Playwright: Lee Blessing
At: Apple Tree Theatre,
595 Elm Place in Highland Park
Phone: 847-432-4335; $35-$45
Runs through: July 16
BY MARY SHEN BARNIDGE
In 1916, the fourth-place New York Giants suddenly rallied to win a mind-boggling 26 consecutive games, setting a record unsurpassed to this day. This occurrence offers playwright Lee Blessing his solution to the recurring problem faced by all playwrights, to wit: how to stop his personae from walking out of the story when the atmosphere gets uncomfortable.
Our locale is an unnamed city where, 30 years earlier, a young umpire and a younger would-be teacher shared part of a night in a hotel. Ryland Davis, the result of that brief union, has now come searching for his father and his roots. Omar Carlyle, believing this post-adolescent waif to be the charm inspiring his home team's winning streak, acknowledges Ryland as his son and consents to recount the secrets of their progenitors. But are the crafty sire's revelations accurate, or are they a Scheherazade-like ploy to keep the desperate lad by his side until the baseball season ends?

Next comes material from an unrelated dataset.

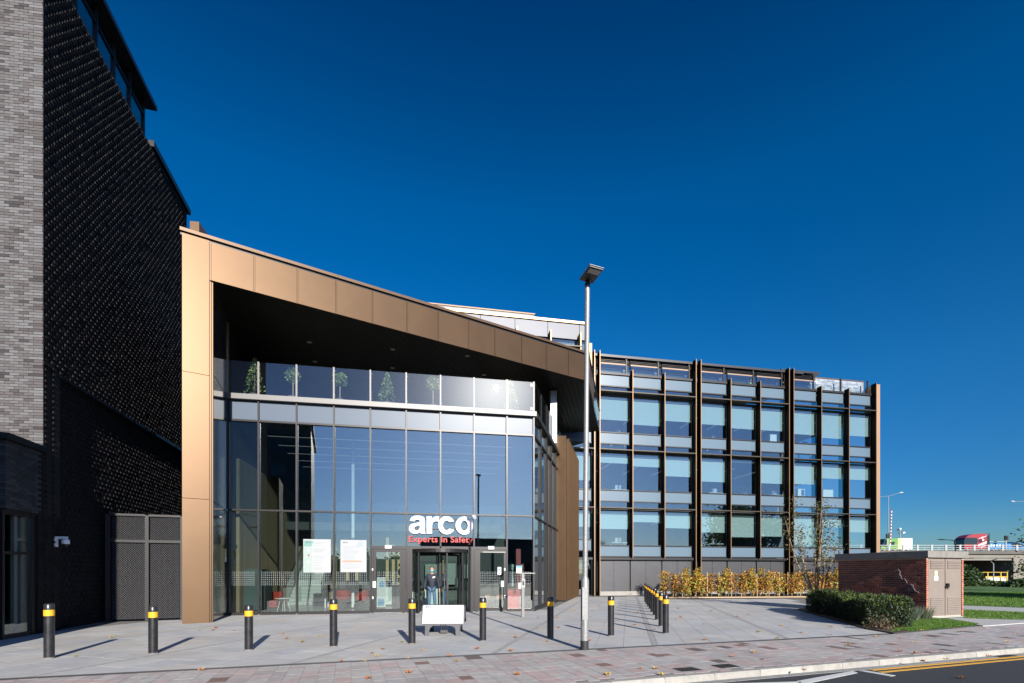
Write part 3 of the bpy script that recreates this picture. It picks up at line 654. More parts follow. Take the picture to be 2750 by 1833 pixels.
# ---- doors
def door_leaf(u0, u1, hinge_left, nm):
    f = MB(); w_ = .085
    f.fbox(E, u0, u0+w_, -.08, .02, .04, 2.49); f.fbox(E, u1-w_, u1, -.08, .02, .04, 2.49); f.fbox(E, u0+w_, u1-w_, -.08, .02, .04, .16); f.fbox(E, u0+w_, u1-w_, -.08, .02, 2.38, 2.49)
    d = f.build(nm, M_frame, eb)
    MB().fbox(E, u0+w_, u1-w_, -.04, -.028, .16, 2.38).build('pane', M_glass_low, d); return d
a4, b4 = mu[4]+.04, mu[5]-.04
d = door_leaf(a4+.08, b4-.12, True, 'door'); MB().fbox(E, a4, a4+.075, -.1, .03, .0, 2.49).build('door_jamb', M_frame, eb); MB().fbox(E, b4-.115, b4, -.1, .03, .0, 2.49).build('door_jamb', M_frame, eb)
MB().fbox(E, a4+.05, a4+.16, .02, .032, 1.0, 1.24).build('push_plate', M_white, d)
a7, b7 = mu[7]+.04, mu[8]-.04
d2 = door_leaf(a7+.12, b7-.0, False, 'door'); MB().fbox(E, a7, a7+.115, -.1, .03, .0, 2.49).build('door_jamb', M_frame, eb)
MB().fbox(E, b7-.2, b7-.09, .02, .032, 1.0, 1.24).build('push_plate', M_white, d2); MB().fbox(E, a7+.3, b7-.02, .021, .06, 2.385, 2.425).build('closer_arm', M_steel, d2)
for u, z0, z1 in ((a4+.02, 1.66, 1.74), (a4+.03, .56, .65)): MB().fbox(E, u, u+.04, .03, .036, z0, z1).build('sticker', M_white, d)
for u, z0, z1 in ((b7-.07, 1.66, 1.76), (b7-.07, .55, .66)): MB().fbox(E, u, u+.045, .021, .027, z0, z1).build('sticker', M_white, d2)
for k, (i, uc_) in enumerate(((4, E.at(1043)), (7, E.at(1318)))):
    o = thing('door_sensor', 'white sensor box above the left single door' if k == 0 else 'white sensor box above the right single door', 'sensor', E.pt(uc_, .05, 2.6), 'sensor boxes over the side doors')
    MB().fbox(E, uc_-.12, uc_+.12, .046, .10, 2.52, 2.64).build('housing', M_white, o); MB().fbox(E, uc_-.1, uc_+.1, .08, .101, 2.515, 2.519).build('lens_strip', M_black, o)
uq = b7-.2; o = thing('door_sign', 'small white sign with blue disc on the right door glass', 'sign', E.pt(uq, 0, 1.75))
MB().fbox(E, uq-.13, uq+.01, -.027, -.022, 1.5, 1.80).build('plate', M_white, o)
b = MB(); b.tube([E.pt(uq-.06, -.022, 1.7), E.pt(uq-.06, -.019, 1.7)], .055, 16); b.fbox(E, uq-.11, uq-.01, -.022, -.019, 1.53, 1.59); b.build('blue_disc', mat('sign_blue', (.02, .07, .42), .5), o)
b = MB(); b.fbox(E, uq-.066, uq-.054, -.019, -.0175, 1.69, 1.74); b.fbox(E, uq-.066, uq-.054, -.019, -.0175, 1.66, 1.675); b.build('exclamation_mark', M_white, o)
# revolving door
uR0, uR1 = mu[5]+.035, mu[7]-.035; uR = (uR0+uR1)/2; RR = (uR1-uR0)/2-.22; rc = E.pt(uR, -.25, 0)
for u0, u1 in ((uR0, uR0+.2), (uR1-.2, uR1)): MB().fbox(E, u0, u1, -.2, .05, .0, 2.5).build('door_jamb', M_frame, eb)
rd = thing('revolving_door', 'dark framed revolving glass door under the white lettering sign', 'door', rc)
def arc(r, a0, a1, n=24): return [(rc.x+r*math.cos(a0+(a1-a0)*i/n), rc.y+r*math.sin(a0+(a1-a0)*i/n)) for i in range(n+1)]
def ring(name, m, a0, a1, r0, r1, z0, z1, n=24, par=rd):
    o_, i_ = arc(r1, a0, a1, n), arc(r0, a0, a1, n); b = MB()
    for k in range(n): b.prism([i_[k], o_[k], o_[k+1], i_[k+1]], z0, z1)
    return b.build(name, m, par, smooth=False)
base = E.a
ring('drum_ring', M_frame, 0, 2*math.pi, RR-.06, RR+.04, 2.36, 2.5, 40)
MB().lathe((rc.x, rc.y, 2.47), [(.001, 0), (RR, 0), (RR, .03), (.001, .03)], 32).build('drum_ceiling', M_black, rd)
for s0 in (base+math.pi, base):
    a0, a1 = (s0-R(38), s0+R(38))
    ring('curved_glass', M_glass_clear, a0, a1, RR-.014, RR, .12, 2.36, 14); ring('curved_sill', M_black, a0, a1, RR-.04, RR+.03, .03, .12, 14)
    for aa in (a0, a1):
        c = rc+Vector((math.cos(aa), math.sin(aa), 0))*RR; MB().lathe((c.x, c.y, .03), [(.045, 0), (.045, 2.33)], 10).build('drum_post', M_black, rd)
for k in range(3):
    aa = base+R(42)+k*R(120); d = Vector((math.cos(aa), math.sin(aa), 0)); fr = Fr((rc.x, rc.y), aa); f = MB()
    for u0, u1, z0, z1 in ((.04, .1, .05, 2.34), (RR-.09, RR-.03, .05, 2.34), (.1, RR-.09, .05, .17), (.1, RR-.09, 2.26, 2.34)): f.fbox(fr, u0, u1, -.025, .025, z0, z1)
    wng = f.build('wing', M_black, rd); MB().fbox(fr, .1, RR-.09, -.005, .005, .17, 2.26).build('pane', M_glass_clear, wng)
    for vs in (-.07, .07): MB().tube([fr.pt(RR-.16, 0, .95), fr.pt(RR-.16, vs, .95), fr.pt(RR-.16, vs, 1.35), fr.pt(RR-.16, 0, 1.35)], .014, 8).build('pull_handle', M_steel, wng)
# manifestation dots on the glass
b = MB()
def dots(fr, u0, u1, v, rows_=8, z0=1.12, st=.068):
    n = int((u1-u0-.08)/st)
    for i in range(n):
        for j in range(rows_):
            u = u0+.06+i*st; z = z0+j*st; h = .0085
            b.add([fr.pt(u-h, v, z-h*.4), fr.pt(u+h*.0-.004, v, z-h), fr.pt(u+.004, v, z-h), fr.pt(u+h, v, z-h*.4), fr.pt(u+h, v, z+h*.4), fr.pt(u+.004, v, z+h), fr.pt(u-.004, v, z+h), fr.pt(u-h, v, z+h*.4)], [tuple(range(8))])
for i in range(9):
    if i in (5, 6): continue
    dots(E, mu[i]+(.04 if i not in (4, 7) else .22), mu[i+1]-(.04 if i not in (4, 7) else .22), -.03 if i not in (4, 7) else -.025)
b.build('dot_manifestation', mat('dot_white', (.62, .66, .66), .6), eb, kind='stuff')
# ================================================================== lettering
def curve_mesh(fill, ext, name='lettering', bevel=0.0):
    o = bpy.data.objects.new('tmp_outline', fill); COL.objects.link(o); fill.extrude = ext; fill.bevel_depth = bevel
    dg = bpy.context.evaluated_depsgraph_get(); me = bpy.data.meshes.new_from_object(o.evaluated_get(dg)); me.name = name
    bpy.data.objects.remove(o); bpy.data.curves.remove(fill); return me
def outline(polys, ext):
    c = bpy.data.curves.new('tmp_outline', 'CURVE'); c.dimensions = '2D'; c.fill_mode = 'BOTH'
    for p in polys:
        s = c.splines.new('POLY'); s.points.add(len(p)-1)
        for i, (x, y) in enumerate(p): s.points[i].co = (x, y, 0, 1)
        s.use_cyclic_u = True
    return curve_mesh(c, ext)
def text(body, size, ext, off=0.0, space=1.0):
    c = bpy.data.curves.new('tmp_text', 'FONT'); c.body = body; c.size = size; c.offset = off; c.space_character = space
    return curve_mesh(c, ext)
def setmesh(me, fr, u, v, z, m, name, parent, sx=1, sz=1):
    M4 = Matrix(((fr.u.x*sx, 0, fr.n.x, 0), (fr.u.y*sx, 0, fr.n.y, 0), (0, sz, 0, 0), (0, 0, 0, 1))); me.transform(M4)
    me.materials.clear(); me.materials.append(m); o = link(name, me); o.location = fr.pt(u, v, z)
    if parent is not None: adopt(o, parent)
    return o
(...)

The more important question is whether Blessing can keep US occupied until his father-and-sons play achieves its pre-ordained resolution. To be sure, his plot pitches a number of provocative curveballs, for the distinctions between fact and myth; experience and wishful thinking; and recollection and confabulation are eternally doomed to obscurity by the sorry realization that NO person can ever know the whole truth of his or her lineage. And while we congratulate ourselves on guessing Carlyle's strategy and smugly note his tactical moves, another thrower is warming up in left field to take advantage of our misdirection.
None of this would make any difference if Robert Breuler did not make Carlyle a character so cozy and congenial that we warm to him immediately, even as we recognize his less-charming real-life counterpart in the daytime gaffers, nursing tap beers at the sports bars. Matthew Brumlow's Ryland is also a familiar figure in our modern society, his anomie expressed in the impatience petulance of a disillusioned child not yet ready to accept disappointment. Blessing's always-articulate dialogue provides them the fuel with which to generate a chemistry that softens the baselines of this well-worn genre, bringing us home safe and satisfied.